Currently, Sensex and Nifty are trading at a one-year forward Price-Earnings multiple of19.23 and 18.44, compared to a 10-year average forward PE of 18.13 and 17.48, respectively. Meanwhile, the MSCI World Index one-year forward PE trades at 16x from its 10-year average forward PE of 16.47x.

Corporate earnings

Earnings for the December quarter reported so far have not shown improvement. Information Technology companies had a weak start to the quarter, with lukewarm guidance and low headcount additions.

An analysis of 200 companies that have reported their earnings for the quarter revealed a 14 percent increase in revenue from the previous year, but no change in operating profit.

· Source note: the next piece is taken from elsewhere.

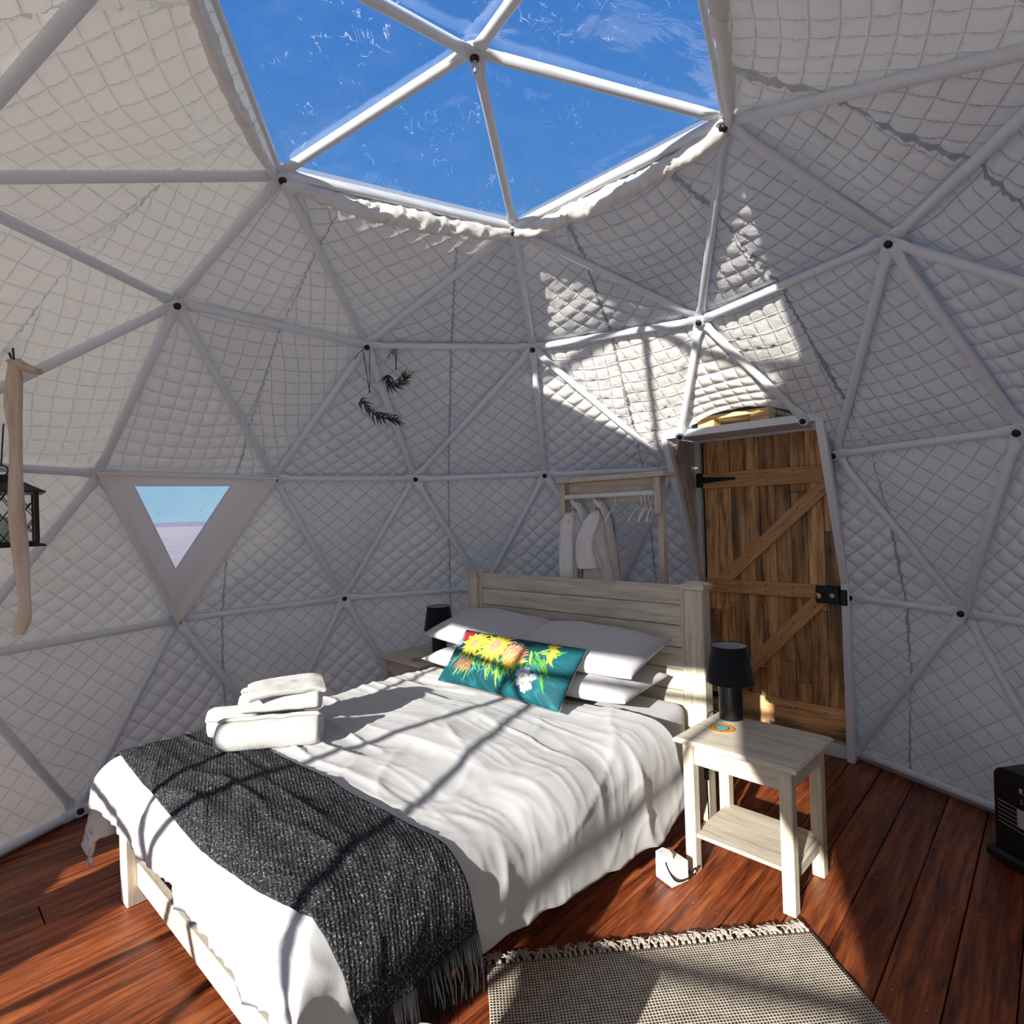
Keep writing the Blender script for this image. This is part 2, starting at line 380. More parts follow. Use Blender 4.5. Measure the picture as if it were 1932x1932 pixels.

Net profit also dropped by 5.8 percent, marking the third consecutive quarter of decline. Additionally, employee costs have risen by 20 percent Year-on-Year for the sixth consecutive quarter, reflecting pressures on wage costs and new hiring.

Depreciation expenses have also grown at the fastest pace in 7 quarters, and interest costs have surged 30 percent YoY and 16.5 percent sequentially.

IT firms

Among IT firms, HCL Tech reduced its revenue growth forecast for the current financial year to 13.5-14 percent in constant currency terms, down from 13.5-14.5 percent earlier, and lowered its operating margin guidance to 18-18.5 percent from 18-19 percent earlier. Infosys slightly raised its FY23 revenue guidance, but analysts suggested this was an indication of a weak fourth quarter.

The number of employee additions fell for these companies, indicating lower demand in the coming quarters. Tata Consultancy Services saw a reduction of 2,197 employees, Wipro saw a decrease of 435 employees and HCL Tech's employee additions more than halved.

According to Deepak Jasani, Head of Retail Research at HDFC Securities, these early results suggest a further slowdown in sales and profit for Indian companies, possibly due to global macroeconomic factors such as the end of quantitative easing and the ongoing war in Europe.

Factors to consider

Indian stock markets are awaiting the Union Budget, the outcome of the Federal Reserve meeting, and the release of December quarter earnings.

With many economic factors to consider, it is expected that the markets will be limited in their movement before experiencing a rebound, according to Mitul Shah, Head of Research at Reliance Securities.

From the budget point of view, the markets are focused on the long-term capital gains tax, which may possibly be rationalised in the future.

"How it will be handled in this budget is the point of contention. If tax or holding period is increased it will have a short-term effect on the market," said Vinod Nair, head of research at Geojit Financial Services.